Negociemos, pues, al Señor con los mismos dones del Señor; nada poseemos que de él no hayamos recibido, sin cuya voluntad ni siquiera existiríamos. Y sobre todo, ¿cómo podremos considerar algo nuestro, nosotros que, en virtud de una hipoteca importante y peculiar, no nos pertenecemos, y no ya tan sólo porque hemos sido creados por Dios, sino por haber sido por él redimidos?

Congratulémonos por haber sido comprados a gran precio, al precio de la sangre del propio Señor, dejando por eso mismo de ser personas viles y venales, ya que la libertad consistente en ser libres de la justicia es más vil que la misma esclavitud. El que así es libre, es esclavo del pecado y prisionero de la muerte. Restituyamos, pues, sus dones al Señor; démosle a él, que recibe en la persona de cada pobre; demos, insisto, con alegría, para recibir de él la plenitud del gozo, como él mismo ha dicho.


Ciclo C: Lc 20, 27-38

HOMILÍA

San Ireneo de Lyon, Tratado contra las herejías (Lib 4, 5, 2—5, 4: SC 100, 428-436)

Yo soy la resurrección y la vida

Nuestro Señor y maestro, en la respuesta que dio a los saduceos, que niegan la resurrección, y que además afrentaban a Dios violando la ley, confirma la realidad de la resurrección y depone en favor de Dios, diciéndoles: Estáis muy equivocados, por no comprender las Escrituras ni el poder de Dios. Y acerca de la resurrección —dice—de los muertos, ¿no habéis leído lo que dice Dios: «Yo soy el Dios de Abrahán, y el Dios de Isaac, y el Dios de Jacob?» Y añadió: No es Dios de muertos, sino de vivos: porque para él todos están vivos. Con estas palabras manifestó que el que habló a Moisés desde la zarza y declaró ser el Dios de los padres, es el Dios de los vivos.

Y ¿quién es el Dios de los vivos sino el único Dios, por encima del cual no existe otro Dios? Es el mismo Dios anunciado por el profeta Daniel, cuando al decirle Ciro, el persa: ¿Por qué no adoras a Bel?, le respondió: Yo adoro al Señor, mi Dios, que es el Dios vivo. Así que el Dios vivo adorado por los profetas es el Dios de los vivos, y lo es también su Palabra, que habló a Moisés, que refutó a los saduceos, que nos hizo el don de la resurrección, mostrando a los que estaban ciegos estas dos verdades fundamentales: la resurrección y Dios.

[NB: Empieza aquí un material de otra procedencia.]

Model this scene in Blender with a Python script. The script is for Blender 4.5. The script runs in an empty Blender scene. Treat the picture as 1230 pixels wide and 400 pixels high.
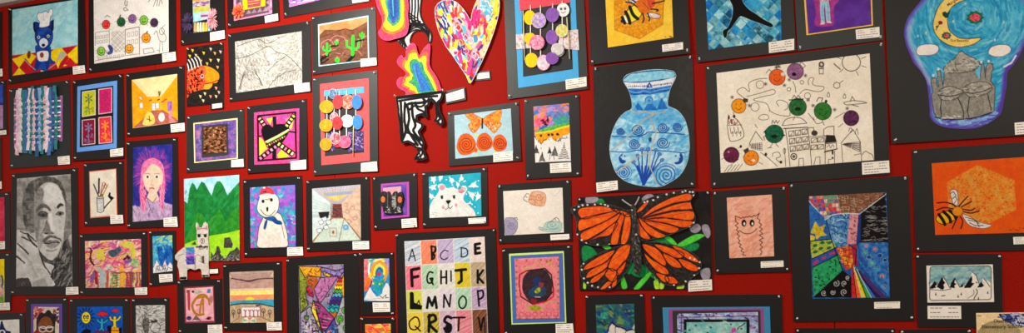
import bpy, math, random
import numpy as np
from mathutils import Matrix, Vector, Euler

# ------------------------------------------------------------------ camera and wall plane
# the wall is the plane y = 0 (x to the right, z up); the camera stands DIST in front of it
FPX, CX, CY, DIST, EYE = 925.0, 615.0, 292.55, 3.5, 1.50
Xv = np.array([0.93613913, -0.03459283, -0.34992408]); Xv /= np.linalg.norm(Xv)
Uv = np.array([-0.02684795, -0.99927588, 0.02696117]); Uv -= Xv * (Xv @ Uv); Uv /= np.linalg.norm(Uv)
Yv = -np.cross(Xv, Uv)                       # into the wall, in image axes (right, down, forward)
def P(px, py):
    """point of the wall plane (x, z) seen in the photograph at px, py"""
    a = np.asarray(px, float) - CX; b = np.asarray(py, float) - CY
    n = a * Yv[0] + b * Yv[1] + FPX * Yv[2]
    t = DIST / n
    return (a * Xv[0] + b * Xv[1] + FPX * Xv[2]) * t, (a * Uv[0] + b * Uv[1] + FPX * Uv[2]) * t + EYE
if Yv[2] < 0: Yv = -Yv

col = bpy.context.scene.collection
def lin(c):
    if isinstance(c, str):
        c = c.lstrip('#'); c = [int(c[i:i + 2], 16) for i in (0, 2, 4)]
    c = np.asarray(c, float) / 255.0
    return np.where(c <= .04045, c / 12.92, ((c + .055) / 1.055) ** 2.4)
def hx(c):
    if isinstance(c, str):
        c = c.lstrip('#'); return np.array([int(c[i:i + 2], 16) for i in (0, 2, 4)], float)
    return np.array(c, float)

def pigment(c):
    g = c.mean(-1, keepdims=True); c = g + (c - g) * 1.0
    x = (c - 128) / 128; return np.clip(124 + 128 * np.where(x < 0, x * 1.18, x * (1.12 - .2 * x)), 0, 246)

# ------------------------------------------------------------------ materials
def mat(name):
    m = bpy.data.materials.new(name); m.use_nodes = True
    nt = m.node_tree; return m, nt, nt.nodes['Principled BSDF']
def mottled(name, c, rough=.8, amt=.12, scale=60, bump=0.0, bscale=900, spec=.5, c2=None):
    m, nt, b = mat(name)
    tc = nt.nodes.new('ShaderNodeTexCoord'); n = nt.nodes.new('ShaderNodeTexNoise')
    n.inputs['Scale'].default_value = scale; n.inputs['Detail'].default_value = 5
    nt.links.new(tc.outputs['Object'], n.inputs['Vector'])
    r = nt.nodes.new('ShaderNodeValToRGB'); a = lin(c); d = lin(c2) if c2 is not None else None
    r.color_ramp.elements[0].position = .3; r.color_ramp.elements[1].position = .7
    r.color_ramp.elements[0].color = (*(a * (1 - amt)), 1)
    r.color_ramp.elements[1].color = (*(d if d is not None else np.minimum(a * (1 + amt), 1)), 1)
    nt.links.new(n.outputs['Fac'], r.inputs['Fac']); nt.links.new(r.outputs['Color'], b.inputs['Base Color'])
    b.inputs['Roughness'].default_value = rough; b.inputs['Specular IOR Level'].default_value = spec
    if bump:
        n2 = nt.nodes.new('ShaderNodeTexNoise'); n2.inputs['Scale'].default_value = bscale; n2.inputs['Detail'].default_value = 3
        nt.links.new(tc.outputs['Object'], n2.inputs['Vector'])
        bp = nt.nodes.new('ShaderNodeBump'); bp.inputs['Strength'].default_value = bump; bp.inputs['Distance'].default_value = .002
        nt.links.new(n2.outputs['Fac'], bp.inputs['Height']); nt.links.new(bp.outputs['Normal'], b.inputs['Normal'])
    return m
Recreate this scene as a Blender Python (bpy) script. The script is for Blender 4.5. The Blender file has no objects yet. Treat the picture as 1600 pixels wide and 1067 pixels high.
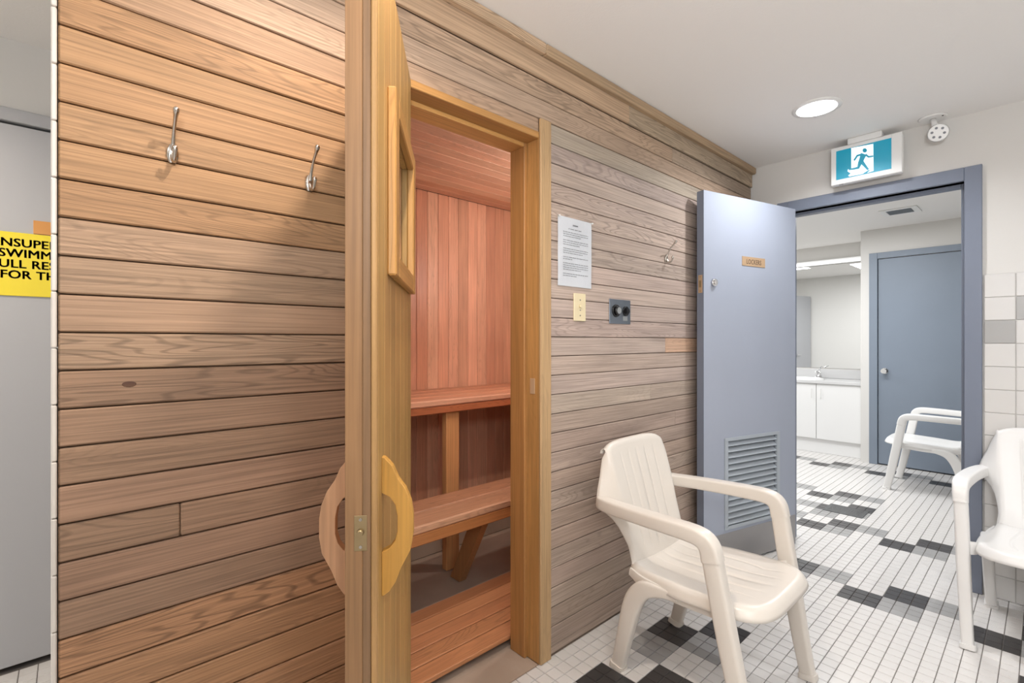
import bpy, bmesh, math, random
from mathutils import Vector, Matrix
random.seed(7)
S = bpy.context.scene
COL = S.collection
PI = math.pi

# ------------------------------------------------------------------ camera
CAM_H = 1.232
YAW = math.atan2(835, 758)
cd = bpy.data.cameras.new('camera'); cam = bpy.data.objects.new('camera', cd); COL.objects.link(cam)
cd.sensor_width = 36; cd.lens = 758/1600*36; cd.clip_start = .02; cd.clip_end = 60
cam.location = (0, 0, CAM_H); cam.rotation_euler = (PI/2, 0, YAW)
S.camera = cam

# ------------------------------------------------------------------ world, view, lamps
w = bpy.data.worlds.new('world'); S.world = w; w.use_nodes = True
w.node_tree.nodes['Background'].inputs[0].default_value = (.9, .95, 1, 1)
w.node_tree.nodes['Background'].inputs[1].default_value = .3
S.view_settings.view_transform = 'Standard'; S.view_settings.look = 'None'
S.view_settings.gamma = 1; S.view_settings.use_curve_mapping = False
S.view_settings.exposure = 0.0

CEIL = 2.36
def area(name, loc, target, size, power, col=(1, 1, 1), size_y=None, disk=False, spread=PI):
    l = bpy.data.lights.new(name, 'AREA'); o = bpy.data.objects.new(name, l); COL.objects.link(o)
    l.energy = power; l.color = col; l.size = size; l.spread = spread
    if disk: l.shape = 'DISK'
    elif size_y: l.shape = 'RECTANGLE'; l.size_y = size_y
    o.location = loc
    d = Vector(target)-Vector(loc)
    o.rotation_euler = d.to_track_quat('-Z', 'Y').to_euler()
    return o
NEUT = (.97, .98, 1); WARM = (1, .88, .76)
CANS = [(-.745, 2.66), (-.70, .52), (.62, 2.3), (.62, .2), (-.7, -1.05), (-1.98, -.72)]
area('downlight_bulb_a', (-.745, 2.66, CEIL+.035), (-.745, 2.66, 0), .11, 13, NEUT, disk=True)
area('downlight_bulb_b', (-.70, .52, CEIL+.035), (-.70, .52, 0), .055, 16, WARM, disk=True)
area('fill_downlight_c', (.62, 2.3, CEIL+.035), (.62, 2.3, 0), .11, 10, NEUT, disk=True)  # this and the next two are unseen cans added for ambient fill
area('fill_downlight_d', (.62, .2, CEIL+.035), (.62, .2, 0), .11, 10, NEUT, disk=True)
area('fill_downlight_e', (-.7, -1.05, CEIL+.035), (-.7, -1.05, 0), .11, 12, NEUT, disk=True)
area('fill_downlight_f', (-1.98, -.72, CEIL+.035), (-1.98, -.72, 0), .11, 19, WARM, disk=True)  # unseen can added to brighten the corridor door and its sign
# added fill: an unseen panel at the right, another aimed up at the ceiling
area('right_fill', (1.27, .2, 1.35), (-1.3, 1.2, 1.2), 2.2, 12, (.93, .97, 1), size_y=1.7)
area('ceiling_fill', (.35, -.25, 1.75), (.1, .5, 2.36), .35, 27, (.97, .98, 1), size_y=.35)
area('locker_fill', (-1.3, 4.6, 2.34), (-1.3, 4.6, 0), 1.2, 42, (.98, .99, 1), size_y=.6)  # pair of unseen ceiling panels added to brighten the locker room
area('locker_fill_b', (-3.0, 5.2, 2.34), (-3.0, 5.2, 0), 1.2, 32, (.98, .99, 1), size_y=.6)
_l = bpy.data.lights.new('sauna_lamp', 'POINT'); _o = bpy.data.objects.new('sauna_lamp', _l); COL.objects.link(_o)
_l.energy = 15; _l.color = (1, .94, .90); _l.shadow_soft_size = .05; _o.location = (-1.60, 2.15, 1.75)

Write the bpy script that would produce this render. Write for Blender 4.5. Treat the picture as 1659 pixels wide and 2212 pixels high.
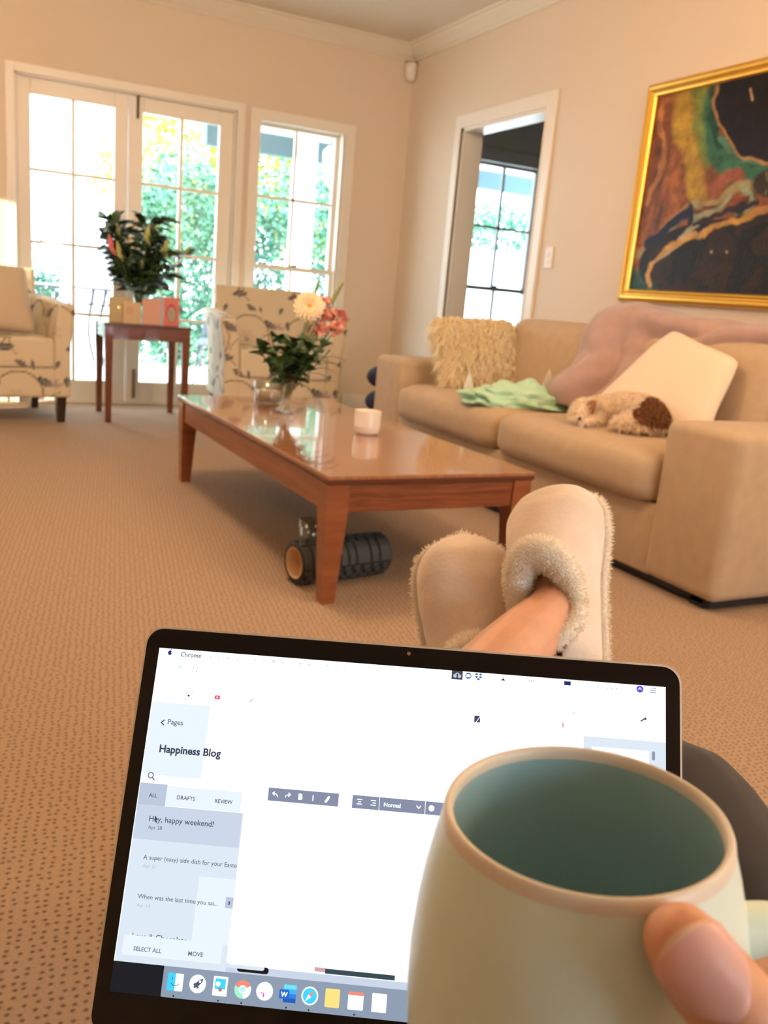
import bpy, bmesh, math, random
import numpy as np
from mathutils import Vector, Matrix, Euler, noise

for o in list(bpy.data.objects): bpy.data.objects.remove(o)
sc = bpy.context.scene
COL = sc.collection
R = math.radians
random.seed(7)

# ------------------------------------------------------------------ camera
cam_d = bpy.data.cameras.new('camera'); cam = bpy.data.objects.new('camera', cam_d); COL.objects.link(cam)
CR, CU, CF = Vector((.8952, -.4373, .0857)), Vector((.0314, .2538, .9667)), Vector((.4445, .8628, -.241))
cam.matrix_world = Matrix(((CR.x, CU.x, -CF.x, 0), (CR.y, CU.y, -CF.y, 0), (CR.z, CU.z, -CF.z, .9), (0, 0, 0, 1)))
cam_d.sensor_fit = 'VERTICAL'; cam_d.sensor_height = 36.0; cam_d.sensor_width = 27.0
cam_d.lens = 1871.8 / 2212 * 36.0
cam_d.clip_start = .02; cam_d.clip_end = 200
cam_d.dof.use_dof = True; cam_d.dof.focus_distance = .50; cam_d.dof.aperture_fstop = 16
sc.camera = cam

# ------------------------------------------------------------------ world, sun, lights, exposure
w = bpy.data.worlds.new('sky'); sc.world = w; w.use_nodes = True
bg = w.node_tree.nodes['Background']; bg.inputs['Color'].default_value = (.72, .86, 1.0, 1); bg.inputs['Strength'].default_value = 5.6

def light(name, kind, loc, target, power, color, size=1.0, size_y=None):
    d = bpy.data.lights.new(name, kind); o = bpy.data.objects.new(name, d); COL.objects.link(o)
    o.location = loc; o.rotation_euler = (Vector(target) - Vector(loc)).to_track_quat('-Z', 'Y').to_euler()
    d.energy = power; d.color = color
    if kind == 'AREA':
        d.size = size
        if size_y: d.shape = 'RECTANGLE'; d.size_y = size_y
    return o
sun = light('sun', 'SUN', (-8, 14, 8), (0, 5.8, 0), 10.0, (1.0, .86, .68)); sun.data.angle = R(.6)
sun.rotation_euler = Vector((.93, .30, -.22)).to_track_quat('-Z', 'Y').to_euler()
WARM = (1.0, .67, .385)
kl = light('ceiling_lamp_behind', 'POINT', (2.3, -.35, 2.2), (0, 0, 0), 34, WARM); kl.data.shadow_soft_size = .2
km = light('ceiling_lamp_middle', 'POINT', (.7, 2.9, 2.35), (0, 0, 0), 36, WARM); km.data.shadow_soft_size = .2
light('ceiling_lamp_left', 'AREA', (-1.2, 2.2, 2.6), (-.2, 4.2, .4), 10, WARM, .9)
light('ceiling_lamp_right', 'AREA', (1.9, 1.2, 2.6), (2.3, 3.6, .9), 11, WARM, .7)
sc.view_settings.view_transform = 'Standard'; sc.view_settings.look = 'None'
sc.view_settings.gamma = 1.0; sc.view_settings.use_curve_mapping = False; sc.view_settings.exposure = 1.14

# ------------------------------------------------------------------ materials
def mat(name, col, rough=.6, metal=0, bump=0, bscale=60, var=0, vscale=8, emit=0, spec=.5, sheen=0, sss=0, coat=0, vcol=False, col2=None, wave=None, pile=0):
    m = bpy.data.materials.new(name); m.use_nodes = True; nt = m.node_tree; N = nt.nodes; L = nt.links
    b = N['Principled BSDF']
    b.inputs['Base Color'].default_value = (*col, 1); b.inputs['Roughness'].default_value = rough
    b.inputs['Metallic'].default_value = metal; b.inputs['Specular IOR Level'].default_value = spec
    if sheen: b.inputs['Sheen Weight'].default_value = sheen
    if coat: b.inputs['Coat Weight'].default_value = coat
    if sss:
        b.inputs['Subsurface Weight'].default_value = sss; b.inputs['Subsurface Radius'].default_value = (1, .4, .2); b.inputs['Subsurface Scale'].default_value = .004
    if emit:
        b.inputs['Emission Color'].default_value = (*col, 1); b.inputs['Emission Strength'].default_value = emit
        b.inputs['Base Color'].default_value = (.02, .02, .02, 1)
    tc = N.new('ShaderNodeTexCoord')
    if vcol:
        a = N.new('ShaderNodeVertexColor'); a.layer_name = 'Col'; L.new(a.outputs['Color'], b.inputs['Base Color'])
    elif wave:
        mp = N.new('ShaderNodeMapping'); mp.inputs['Scale'].default_value = wave; L.new(tc.outputs['Object'], mp.inputs['Vector'])
        nz = N.new('ShaderNodeTexNoise'); nz.inputs['Scale'].default_value = 3; nz.inputs['Detail'].default_value = 6; nz.inputs['Distortion'].default_value = .6
        L.new(mp.outputs['Vector'], nz.inputs['Vector'])
        r = N.new('ShaderNodeValToRGB'); r.color_ramp.elements[0].position = .32; r.color_ramp.elements[1].position = .68
        r.color_ramp.elements[0].color = (*col, 1); r.color_ramp.elements[1].color = (*(col2 or col), 1)
        L.new(nz.outputs['Fac'], r.inputs['Fac']); L.new(r.outputs['Color'], b.inputs['Base Color'])
    elif var:
        nz = N.new('ShaderNodeTexNoise'); nz.inputs['Scale'].default_value = vscale; nz.inputs['Detail'].default_value = 4
        L.new(tc.outputs['Object'], nz.inputs['Vector'])
        r = N.new('ShaderNodeValToRGB'); r.color_ramp.elements[0].position = .3; r.color_ramp.elements[1].position = .7
        c2 = col2 or tuple(min(1, c * (1 + var)) for c in col)
        r.color_ramp.elements[0].color = (*(tuple(c * (1 - var) for c in col) if not col2 else col), 1); r.color_ramp.elements[1].color = (*c2, 1)
        L.new(nz.outputs['Fac'], r.inputs['Fac']); L.new(r.outputs['Color'], b.inputs['Base Color'])
    if pile:
        tr = N.new('ShaderNodeBsdfTranslucent'); tr.inputs['Color'].default_value = (*col, 1); mxs = N.new('ShaderNodeMixShader'); mxs.inputs[0].default_value = pile
        L.new(b.outputs[0], mxs.inputs[1]); L.new(tr.outputs[0], mxs.inputs[2]); L.new(mxs.outputs[0], N['Material Output'].inputs['Surface'])
    if bump:
        n2 = N.new('ShaderNodeTexNoise'); n2.inputs['Scale'].default_value = bscale; n2.inputs['Detail'].default_value = 3
        L.new(tc.outputs['Object'], n2.inputs['Vector'])
        bp = N.new('ShaderNodeBump'); bp.inputs['Strength'].default_value = bump; bp.inputs['Distance'].default_value = .004
        L.new(n2.outputs['Fac'], bp.inputs['Height']); L.new(bp.outputs['Normal'], b.inputs['Normal'])
    return m

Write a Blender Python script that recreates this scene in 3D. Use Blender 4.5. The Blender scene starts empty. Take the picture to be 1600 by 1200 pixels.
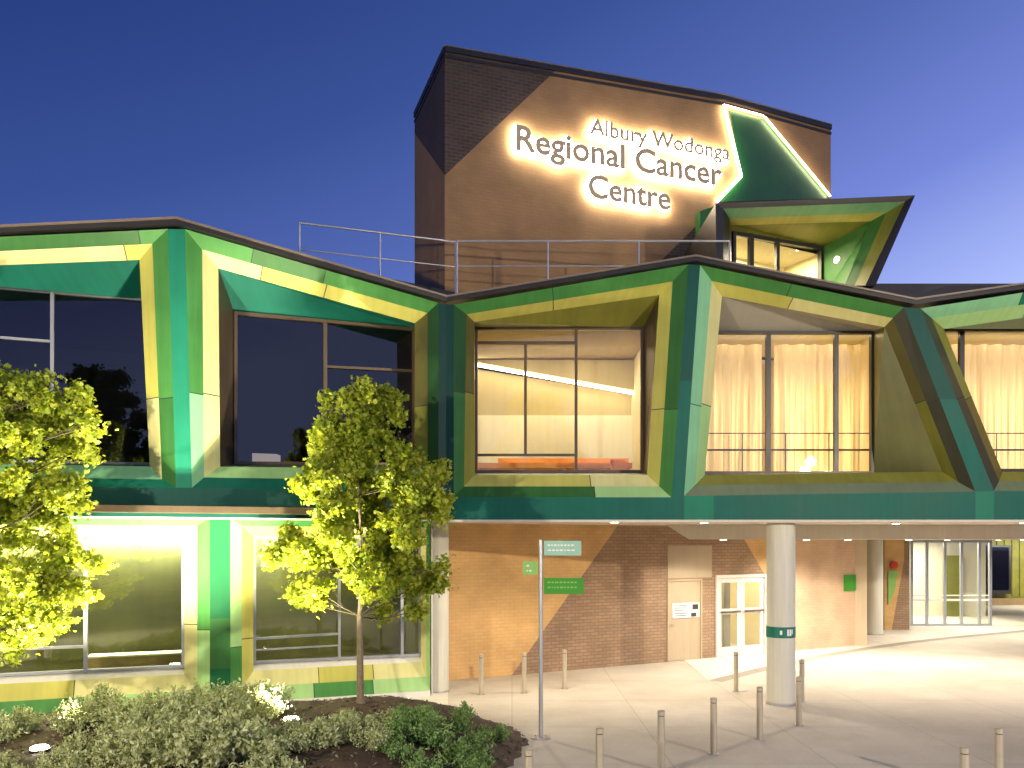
import bpy, math, random
from mathutils import Vector, Matrix
random.seed(7)
F = 1250.0; CX = 800.0; HZ = 845.0; EYE = 3.35
sc = bpy.context.scene
col = sc.collection
R = math.radians

# ------------------------------------------------------------------ helpers
def at(u, v, Y): return Vector(((u-CX)/F*Y, Y, EYE+(HZ-v)/F*Y))
def G(u, v, z=0.0):
    Y = (EYE-z)*F/(v-HZ); return Vector(((u-CX)/F*Y, Y, z))

class Plane:
    """a vertical plane through a point, turned by an angle about the vertical"""
    def __init__(s, x0, y0, ang):
        s.p = Vector((x0, y0)); a = R(ang)
        s.d = Vector((math.cos(a), math.sin(a))); s.n = Vector((-math.sin(a), math.cos(a)))
    def Y(s, u, off=0.0):
        k = (u-CX)/F
        return (s.n.dot(s.p)+off)/(s.n.x*k+s.n.y)
    def P(s, u, v, off=0.0): return at(u, v, s.Y(u, off))
    def Z(s, u, z, off=0.0):
        y = s.Y(u, off); return Vector(((u-CX)/F*y, y, z))
    def T(s, t, z, off=0.0):
        q = s.p+s.d*t+s.n*off; return Vector((q.x, q.y, z))
    def t(s, u, off=0.0):
        y = s.Y(u, off); return (Vector(((u-CX)/F*y, y))-s.p).dot(s.d)

YF = 15.9
RP = Plane(0, YF, 0)                                   # front of the right hand bays
q = RP.P(697, 845); LP = Plane(q.x, q.y, 20)           # front of the left hand bays
q = at(697, 845, 17.3); LL = Plane(q.x, q.y, 20)       # lower left facade
q = at(695, 845, 19.0); TP = Plane(q.x, q.y, 20)       # tower face
a, b = G(705, 1063), G(1195, 1021)
WP = Plane(a.x, a.y, math.degrees(math.atan2(b.y-a.y, b.x-a.x)))   # brick wall under the overhang

MATS = {}
def mat(name): return MATS[name]
def newmat(name):
    m = bpy.data.materials.new(name); m.use_nodes = True; MATS[name] = m
    nt = m.node_tree; b = nt.nodes['Principled BSDF']; return m, nt, b
def N(nt, t, **kw):
    n = nt.nodes.new(t)
    for k, v in kw.items(): setattr(n, k, v)
    return n
def coords(nt, scale=(1, 1, 1), kind='UV'):
    tc = N(nt, 'ShaderNodeTexCoord'); mp = N(nt, 'ShaderNodeMapping'); mp.inputs['Scale'].default_value = scale
    nt.links.new(tc.outputs[kind], mp.inputs['Vector']); return mp.outputs[0]
def c4(c): return (c[0], c[1], c[2], 1)
def paint(name, c, rough=0.4, var=0.12, scale=1.3, metallic=0.0, spec=0.5, bump=0.0, coat=0.0):
    m, nt, b = newmat(name)
    v = coords(nt, kind='Object' if False else 'UV')
    n = N(nt, 'ShaderNodeTexNoise'); n.inputs['Scale'].default_value = scale; n.inputs['Detail'].default_value = 5
    nt.links.new(v, n.inputs['Vector'])
    r = N(nt, 'ShaderNodeMapRange'); r.inputs[1].default_value = .3; r.inputs[2].default_value = .7
    r.inputs[3].default_value = 1-var; r.inputs[4].default_value = 1+var
    nt.links.new(n.outputs['Fac'], r.inputs[0])
    mx = N(nt, 'ShaderNodeVectorMath', operation='SCALE'); mx.inputs[0].default_value = c
    mp2 = N(nt, 'ShaderNodeMapping'); mp2.inputs['Scale'].default_value = (9, .5, 1); nt.links.new(v, mp2.inputs['Vector'])
    n3 = N(nt, 'ShaderNodeTexNoise'); n3.inputs['Scale'].default_value = 1; n3.inputs['Detail'].default_value = 6; nt.links.new(mp2.outputs[0], n3.inputs['Vector'])
    r3 = N(nt, 'ShaderNodeMapRange'); r3.inputs[1].default_value = .35; r3.inputs[2].default_value = .7; r3.inputs[3].default_value = 1.03; r3.inputs[4].default_value = 1-min(.12, var)
    nt.links.new(n3.outputs['Fac'], r3.inputs[0]); mm_ = N(nt, 'ShaderNodeMath', operation='MULTIPLY'); nt.links.new(r.outputs[0], mm_.inputs[0]); nt.links.new(r3.outputs[0], mm_.inputs[1])
    nt.links.new(mm_.outputs[0], mx.inputs['Scale']); nt.links.new(mx.outputs[0], b.inputs['Base Color'])
    b.inputs['Roughness'].default_value = rough; b.inputs['Metallic'].default_value = metallic
    b.inputs['Specular IOR Level'].default_value = spec; b.inputs['Coat Weight'].default_value = coat
    r2 = N(nt, 'ShaderNodeMapRange'); r2.inputs[3].default_value = rough*.8; r2.inputs[4].default_value = min(1, rough*1.25)
    nt.links.new(n.outputs['Fac'], r2.inputs[0]); nt.links.new(r2.outputs[0], b.inputs['Roughness'])
    if bump:
        n2 = N(nt, 'ShaderNodeTexNoise'); n2.inputs['Scale'].default_value = 60; nt.links.new(v, n2.inputs['Vector'])
        bp = N(nt, 'ShaderNodeBump'); bp.inputs['Strength'].default_value = bump; bp.inputs['Distance'].default_value = .01
        nt.links.new(n2.outputs['Fac'], bp.inputs['Height']); nt.links.new(bp.outputs[0], b.inputs['Normal'])
    return m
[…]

Si Dios no es Dios de muertos, sino de vivos, y, no obstante, es llamado Dios de los padres que ya murieron, es indudable que están vivos para Dios y no perecieron: son hijos de Dios, porque participan de la resurrección.

Y la resurrección es nuestro Señor en persona, como él mismo afirmó: Yo soy la resurrección y la vida. Y los padres son sus hijos; ya lo dijo el profeta: A cambio de tus padres tendrás hijos. Así pues, el mismo Cristo es juntamente con el Padre el Dios de los vivos, que habló a Moisés y se manifestó a los padres.

Esto es lo que, enseñando, decía a los judíos: Abrahán, vuestro padre, saltaba de gozo pensando ver mi día: lo vio y se llenó de alegría. ¿Cómo así? Abrahán creyó a Dios y le fue computado como justicia. Creyó, en primer lugar, que él es el Creador del cielo y de la tierra, el único Dios, y, en segundo lugar, que multiplicaría su linaje como las estrellas del cielo. Es el mismo vocabulario de Pablo: Como lumbreras del mundo. Con razón, pues, abandonando toda su parentela terrena, seguía al Verbo de Dios, peregrinando con el Verbo, para morar con el Verbo. Con razón los apóstoles, descendientes de Abrahán, dejando la barca y al padre, seguían al Verbo de Dios. Con razón también nosotros, abrazando la misma fe que Abrahán, cargando con la cruz —como cargó Isaac con la leña— lo seguimos.

Efectivamente, en Abrahán aprendió y se acostumbró el hombre a seguir al Verbo de Dios. De hecho, Abrahán, secundando, en conformidad con su fe, el mandato del Verbo de Dios, consintió ofrecer en sacrificio a Dios su unigénito y amado hijo, para que también Dios tuviese a bien consentir en el sacrificio de su Hijo unigénito en favor de toda su posteridad, es decir, por nuestra redención. Por eso Abrahán, profeta como era, viendo en espíritu el día de la venida del Señor y la economía de la pasión, por la cual él mismo y todos los que creyeran como él comenzarían a estrenar la salvación, se llenó de intensa alegría.